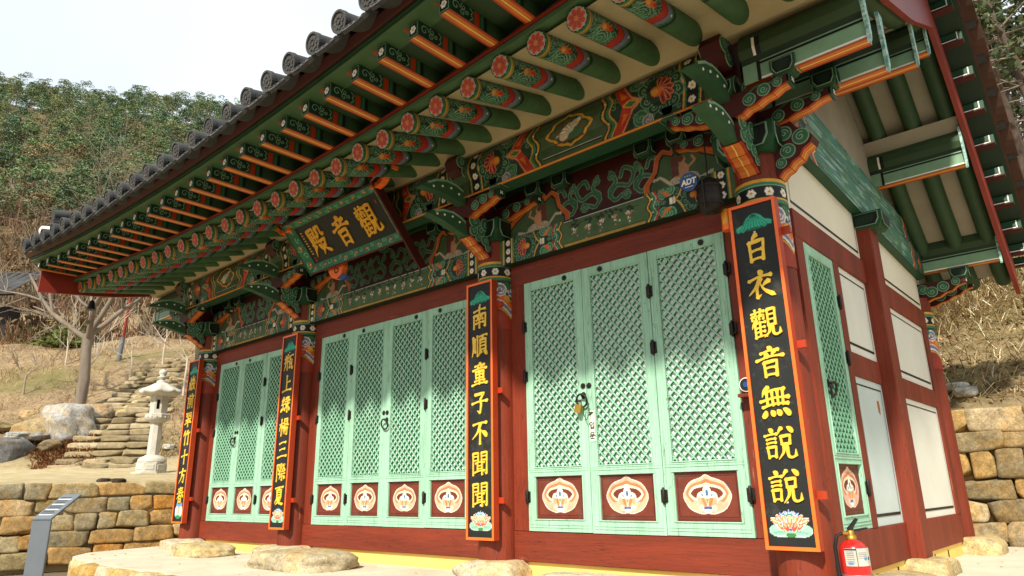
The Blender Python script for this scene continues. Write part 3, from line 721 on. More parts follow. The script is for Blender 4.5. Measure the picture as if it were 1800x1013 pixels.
# soro along the wall between the columns
for (xa, xb) in BAYS:
    n = 2 if xb-xa < 3 else 3
    for k in range(n): mb = MB(); soro(mb, (xa+(xb-xa)*(k+1)/(n+1), -.075, 3.46), .17, .10, .125); P(mb.build('bearing_block'))
mb = MB(); mb.box((-8.9, -.06, 3.525), (.0, .06, 3.62), 'green_mid'); mb.box((-8.9, -.13, 3.622), (.0, .13, 3.86), 'green_wood'); P(mb.build('wall_plate'))

# ---- eave purlin with its painted bays
YP = -.42
PROF = [(-.50, 3.425), (-.50, 3.565), (-.515, 3.60), (-.535, 3.66), (-.535, 3.72), (-.51, 3.79), (-.47, 3.84), (-.42, 3.86)]
PL = [0]
for a, b in zip(PROF[:-1], PROF[1:]): PL.append(PL[-1]+math.hypot(b[0]-a[0], b[1]-a[1]))
PHH = PL[-1]
def purlin_map(x0):
    py, pz = [p[0] for p in PROF], [p[1] for p in PROF]
    return lambda U, V: (x0+U, np.interp(V, PL, py), np.interp(V, PL, pz))
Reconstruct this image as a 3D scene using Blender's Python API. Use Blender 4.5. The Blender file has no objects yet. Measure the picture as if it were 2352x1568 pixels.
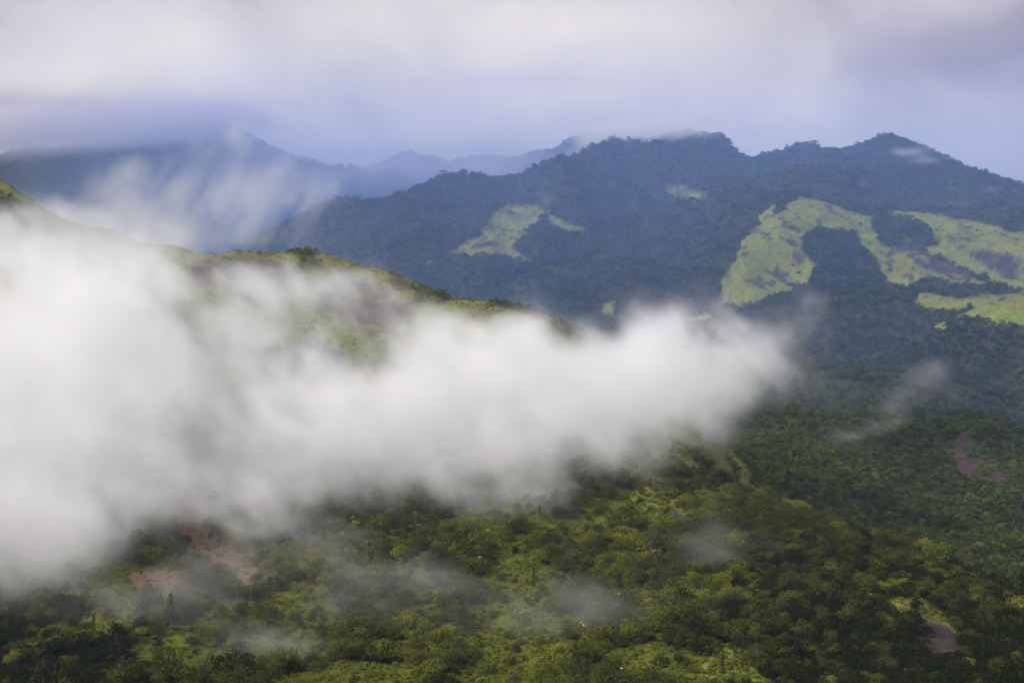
import bpy, math, random, time
import numpy as np
from mathutils import Vector, Matrix

T0 = time.time()
sc = bpy.context.scene
COL = sc.collection
R = math.radians
random.seed(7)

# ------------------------------------------------------------------ camera
FPX, CU, CV, VH = 3231.0, 1176.0, 784.0, 640.0      # focal length and centre in survey units, height of the horizon
PITCH = math.atan((CV - VH) / FPX)
cam = bpy.data.cameras.new('camera')
cam.sensor_width = 36
cam.lens = 36 * FPX / 2352
cam.clip_start = 0.5
cam.clip_end = 60000
cam_o = bpy.data.objects.new('camera', cam)
COL.objects.link(cam_o)
cam_o.location = (0, 0, 0)
cam_o.rotation_euler = (math.pi / 2 - PITCH, 0, 0)
sc.camera = cam_o

# ------------------------------------------------------------------ sky, sun, exposure
SUN_EL, SUN_AZ = R(45), R(-122)                     # azimuth from +Y (the view), negative = left
sc.view_settings.view_transform = 'Standard'
sc.view_settings.look = 'None'
sc.view_settings.gamma = 1.0
sc.view_settings.exposure = 0.0
sc.view_settings.use_curve_mapping = False
sun = bpy.data.lights.new('sun', 'SUN')
sun.energy = 4.1
sun.angle = R(38)
sun.color = (1.0, 0.96, 0.90)
sun_o = bpy.data.objects.new('sun', sun)
COL.objects.link(sun_o)
sd = Vector((math.sin(SUN_AZ) * math.cos(SUN_EL), math.cos(SUN_AZ) * math.cos(SUN_EL), math.sin(SUN_EL)))
sun_o.rotation_euler = sd.to_track_quat('Z', 'Y').to_euler()
sun_o.location = sd * 3000

world = bpy.data.worlds.new('World')
sc.world = world
world.use_nodes = True
wn, wl = world.node_tree.nodes, world.node_tree.links
wn.clear()


def nd(nodes, kind, **kw):
    n = nodes.new(kind)
    for k, v in kw.items():
        setattr(n, k, v)
    return n


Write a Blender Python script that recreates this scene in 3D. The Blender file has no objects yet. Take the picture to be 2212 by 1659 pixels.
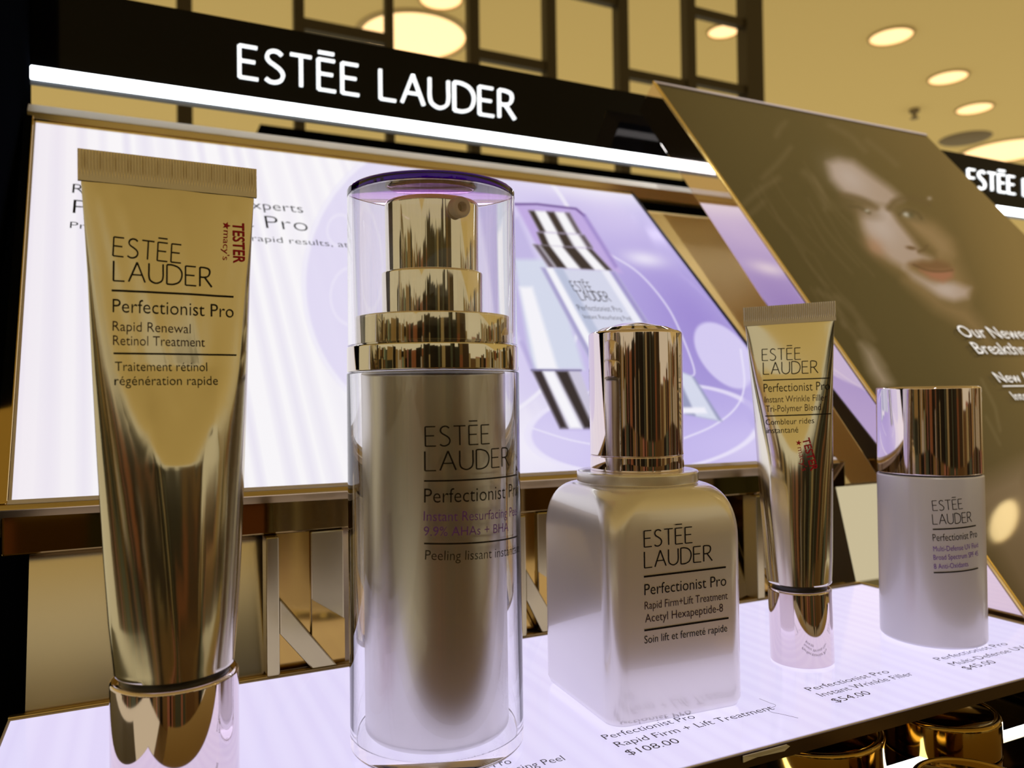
import bpy, bmesh, math, random
import numpy as np
from mathutils import Matrix, Vector
random.seed(4); rng = np.random.default_rng(4)
SC = bpy.context.scene; COL = SC.collection
ZS = 1.0                     # the lit shelf stands one metre above the floor; everything is built around the shelf top, then lifted

# ------------------------------------------------------------------ camera
W, H = 2212, 1659
F, YAW, PITCH, ROLL, CH = 1700.0, 0.4447576, 0.0170220, -0.0132852, 0.092
_d = np.array([math.sin(YAW)*math.cos(PITCH), math.cos(YAW)*math.cos(PITCH), math.sin(PITCH)])
_r = np.array([math.cos(YAW), -math.sin(YAW), 0.]); _u = np.cross(_r, _d)
CR = math.cos(ROLL)*_r + math.sin(ROLL)*_u; CU = -math.sin(ROLL)*_r + math.cos(ROLL)*_u; CD = _d
CC = np.array([0, 0, CH])
cam = bpy.data.cameras.new('camera'); cam_o = bpy.data.objects.new('camera', cam); COL.objects.link(cam_o)
cam.sensor_width = 36; cam.lens = F/W*36; cam.clip_start = .005; cam.clip_end = 60
m = np.eye(4); m[:3, 0] = CR; m[:3, 1] = CU; m[:3, 2] = -CD; m[:3, 3] = CC + [0, 0, ZS]
cam_o.matrix_world = Matrix(m.tolist())
cam.dof.use_dof = True; cam.dof.focus_distance = .225; cam.dof.aperture_fstop = 18
SC.camera = cam_o
# ------------------------------------------------------------------ light, exposure
SC.view_settings.view_transform = 'Standard'; SC.view_settings.look = 'None'
SC.view_settings.exposure = 0; SC.view_settings.gamma = 1; SC.view_settings.use_curve_mapping = False
SC.cycles.use_denoising = True; SC.cycles.max_bounces = 14; SC.cycles.glossy_bounces = 6; SC.cycles.transmission_bounces = 14
SC.cycles.caustics_refractive = True; SC.cycles.sample_clamp_indirect = 6
wd = bpy.data.worlds.new('store_world'); SC.world = wd; wd.use_nodes = True
bg = wd.node_tree.nodes['Background']; bg.inputs[0].default_value = (.53, .45, .28, 1); bg.inputs[1].default_value = 1.08
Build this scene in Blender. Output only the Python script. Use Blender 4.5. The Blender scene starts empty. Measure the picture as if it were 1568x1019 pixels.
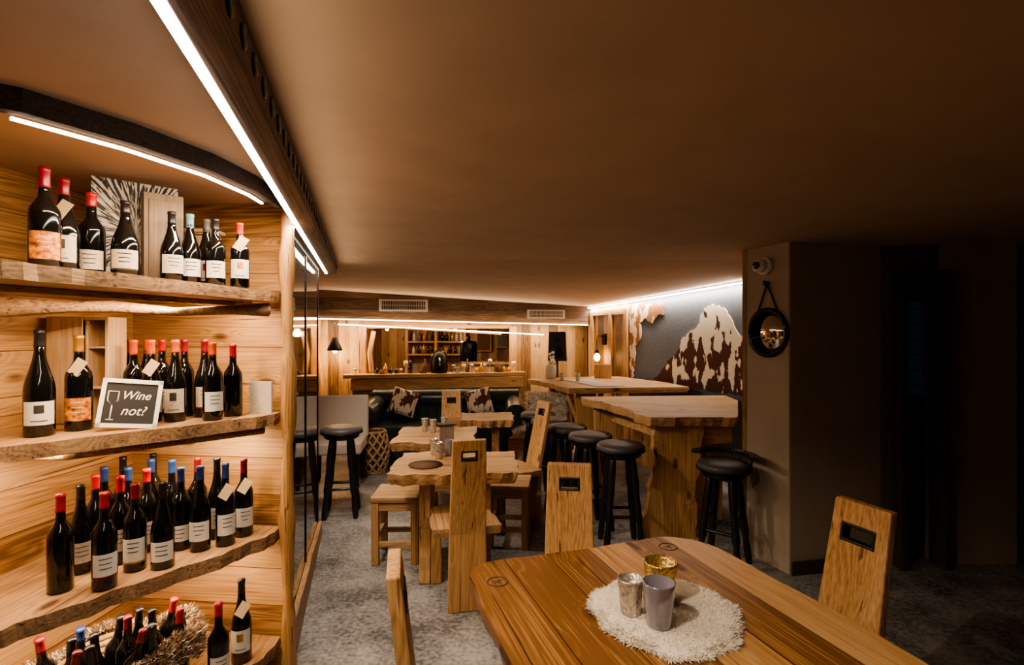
::::::::
- [WHAT THE TASK ASKS]
Transcribe the complete set of entries verbatim. No pictures belong in the copy.

- [CORRECT RESULT]
The Blender Python script for this scene continues. Write part 3, from line 721 on. More parts follow. The script is for Blender 4.5. Measure the picture as if it were 1800x1013 pixels.
# soro along the wall between the columns
for (xa, xb) in BAYS:
    n = 2 if xb-xa < 3 else 3
    for k in range(n): mb = MB(); soro(mb, (xa+(xb-xa)*(k+1)/(n+1), -.075, 3.46), .17, .10, .125); P(mb.build('bearing_block'))
mb = MB(); mb.box((-8.9, -.06, 3.525), (.0, .06, 3.62), 'green_mid'); mb.box((-8.9, -.13, 3.622), (.0, .13, 3.86), 'green_wood'); P(mb.build('wall_plate'))

# ---- eave purlin with its painted bays
YP = -.42
PROF = [(-.50, 3.425), (-.50, 3.565), (-.515, 3.60), (-.535, 3.66), (-.535, 3.72), (-.51, 3.79), (-.47, 3.84), (-.42, 3.86)]
PL = [0]
for a, b in zip(PROF[:-1], PROF[1:]): PL.append(PL[-1]+math.hypot(b[0]-a[0], b[1]-a[1]))
PHH = PL[-1]
def purlin_map(x0):
    py, pz = [p[0] for p in PROF], [p[1] for p in PROF]
    return lambda U, V: (x0+U, np.interp(V, PL, py), np.interp(V, PL, pz))
Reconstruct this image as a 3D scene using Blender's Python API. Use Blender 4.5. The Blender file has no objects yet. Measure the picture as if it were 2352x1568 pixels.
import bpy, math, random, time
import numpy as np
from mathutils import Vector, Matrix

T0 = time.time()
sc = bpy.context.scene
COL = sc.collection
R = math.radians
random.seed(7)

# ------------------------------------------------------------------ camera
FPX, CU, CV, VH = 3231.0, 1176.0, 784.0, 640.0      # focal length and centre in survey units, height of the horizon
PITCH = math.atan((CV - VH) / FPX)
cam = bpy.data.cameras.new('camera')
cam.sensor_width = 36
cam.lens = 36 * FPX / 2352
cam.clip_start = 0.5
cam.clip_end = 60000
cam_o = bpy.data.objects.new('camera', cam)
COL.objects.link(cam_o)
cam_o.location = (0, 0, 0)
cam_o.rotation_euler = (math.pi / 2 - PITCH, 0, 0)
sc.camera = cam_o

# ------------------------------------------------------------------ sky, sun, exposure
SUN_EL, SUN_AZ = R(45), R(-122)                     # azimuth from +Y (the view), negative = left
sc.view_settings.view_transform = 'Standard'
sc.view_settings.look = 'None'
sc.view_settings.gamma = 1.0
sc.view_settings.exposure = 0.0
sc.view_settings.use_curve_mapping = False
sun = bpy.data.lights.new('sun', 'SUN')
sun.energy = 4.1
sun.angle = R(38)
sun.color = (1.0, 0.96, 0.90)
sun_o = bpy.data.objects.new('sun', sun)
COL.objects.link(sun_o)
sd = Vector((math.sin(SUN_AZ) * math.cos(SUN_EL), math.cos(SUN_AZ) * math.cos(SUN_EL), math.sin(SUN_EL)))
sun_o.rotation_euler = sd.to_track_quat('Z', 'Y').to_euler()
sun_o.location = sd * 3000

world = bpy.data.worlds.new('World')
sc.world = world
world.use_nodes = True
wn, wl = world.node_tree.nodes, world.node_tree.links
wn.clear()


def nd(nodes, kind, **kw):
    n = nodes.new(kind)
    for k, v in kw.items():
        setattr(n, k, v)
    return n


Write a Blender Python script that recreates this scene in 3D. The Blender file has no objects yet. Take the picture to be 2212 by 1659 pixels.
import bpy, bmesh, math, random
import numpy as np
from mathutils import Matrix, Vector
random.seed(4); rng = np.random.default_rng(4)
SC = bpy.context.scene; COL = SC.collection
ZS = 1.0                     # the lit shelf stands one metre above the floor; everything is built around the shelf top, then lifted

# ------------------------------------------------------------------ camera
W, H = 2212, 1659
F, YAW, PITCH, ROLL, CH = 1700.0, 0.4447576, 0.0170220, -0.0132852, 0.092
_d = np.array([math.sin(YAW)*math.cos(PITCH), math.cos(YAW)*math.cos(PITCH), math.sin(PITCH)])
_r = np.array([math.cos(YAW), -math.sin(YAW), 0.]); _u = np.cross(_r, _d)
CR = math.cos(ROLL)*_r + math.sin(ROLL)*_u; CU = -math.sin(ROLL)*_r + math.cos(ROLL)*_u; CD = _d
CC = np.array([0, 0, CH])
cam = bpy.data.cameras.new('camera'); cam_o = bpy.data.objects.new('camera', cam); COL.objects.link(cam_o)
cam.sensor_width = 36; cam.lens = F/W*36; cam.clip_start = .005; cam.clip_end = 60
m = np.eye(4); m[:3, 0] = CR; m[:3, 1] = CU; m[:3, 2] = -CD; m[:3, 3] = CC + [0, 0, ZS]
cam_o.matrix_world = Matrix(m.tolist())
cam.dof.use_dof = True; cam.dof.focus_distance = .225; cam.dof.aperture_fstop = 18
SC.camera = cam_o
# ------------------------------------------------------------------ light, exposure
SC.view_settings.view_transform = 'Standard'; SC.view_settings.look = 'None'
SC.view_settings.exposure = 0; SC.view_settings.gamma = 1; SC.view_settings.use_curve_mapping = False
SC.cycles.use_denoising = True; SC.cycles.max_bounces = 14; SC.cycles.glossy_bounces = 6; SC.cycles.transmission_bounces = 14
SC.cycles.caustics_refractive = True; SC.cycles.sample_clamp_indirect = 6
wd = bpy.data.worlds.new('store_world'); SC.world = wd; wd.use_nodes = True
bg = wd.node_tree.nodes['Background']; bg.inputs[0].default_value = (.53, .45, .28, 1); bg.inputs[1].default_value = 1.08
Build this scene in Blender. Output only the Python script. Use Blender 4.5. The Blender scene starts empty. Measure the picture as if it were 1568x1019 pixels.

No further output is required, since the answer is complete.